夜な夜なシネマ

映画と本と音楽と、猫が好き。駄作にも愛を。

『のみとり侍』(TOHOシネマズ1ヶ月フリーパスにて鑑賞の4本目@なんば)

2018年05月30日 | 映画(な行)
『のみとり侍』
監督:鶴橋康夫
出演:阿部寛,寺島しのぶ,豊川悦司,斎藤工,風間杜夫,大竹しのぶ,
   前田敦子,松重豊,伊武雅刀,六平直政,三浦貴大,桂文枝他

前述の『ランペイジ 巨獣大乱闘』の次に。

原作は小松重男の同名短編で、鶴橋康夫監督による艶笑人情時代劇という触れ込み。
R15+指定なんですけれど、血の気の多い男子なら十分興奮できるのでは。
でも、最近の男の子はこの程度ではなんとも思わないんですかね(笑)。
私のひとつ向こうの席に座っていた年輩の男性は、絡みのシーンが映るたび、
恥ずかしそうにうつむいていらっしゃるじゃあないですか。
えーっ、直視でけんかい!? なんとウブ。

時は18世紀後半、十代将軍・徳川家治の治世。
老中・田沼意次(桂文枝)のもとでは賄賂が横行していたものの、
景気は上向きで、人びとは太平を謳歌している。

長岡藩の藩士・小林寛之進(阿部寛)はエリートだがクソ真面目。
長岡藩主・牧野備前守忠精(松重豊)の詠んだ歌を「良寛様の歌のパクリでは」と、
誰もが内心思いながら黙っていたことを正直に口に出してしまう。
怒った藩主は、寛之進を左遷、「猫の蚤とりでもして無様に暮らせ」と言い捨てる。

江戸の貧乏長屋で暮らすこととなった寛之進。
猫の蚤とりとはなんぞや。
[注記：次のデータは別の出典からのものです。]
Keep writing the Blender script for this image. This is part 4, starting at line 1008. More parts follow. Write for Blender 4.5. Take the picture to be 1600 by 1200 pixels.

まるでわからないが、任務は忠実に果たさなければ。
「蚤とり屋」の看板を見つけた寛之進が主の甚兵衛(風間杜夫)を訪ねると、
まさかお侍さんが蚤とりとは、極秘の任務があるにちがいないと
甚兵衛と女将のお鈴(大竹しのぶ)は、勘違い。
快く受け入れられて、寛之進は蚤とりデビューする。

初めての客は、亡き妻に瓜二つのおみね(寺島しのぶ)。
てっきり部屋に猫がいるものと思いきや、
猫の蚤とりとは表向きの言葉で、実態は娼夫。
訳のわからぬままに事は進み、終わってみればおみねから「下手くそだ」のひと言。

傷ついた寛之進が出会ったのは、伊達男・清兵衛(豊川悦司)。
恐妻家の清兵衛は、妻・おちえ(前田敦子)にバレぬように女遊びがしたい。
その手助けと引き換えに、寛之進に女を悦ばす技を伝授すると言い……。

ばかばかしくって嫌いじゃないです。
同監督の『後妻業の女』(2016)よりこっちのほうが私は断然好き。

エリート侍なのに威張ることなく、貧乏長屋での生活にきっちり馴染む。
左遷されたとてふてくされずに、日々の仕事をやり遂げようとする。
わからないことをわからないままにせずに、
ひとつひとつに懸命に取り組む姿は、滑稽ではあるけれど清々しい。

阿部寛のクソ真面目ぶりが笑えて良いです。
斎藤工演じる向かいに住む人の好い青年、
それを診る伊武雅刀演じる医者は、ただのがめつい奴かと思いきやそうじゃない。
藩主はいきなり物わかりのいい人になりすぎだけど(笑)、そこはそこでホロリ。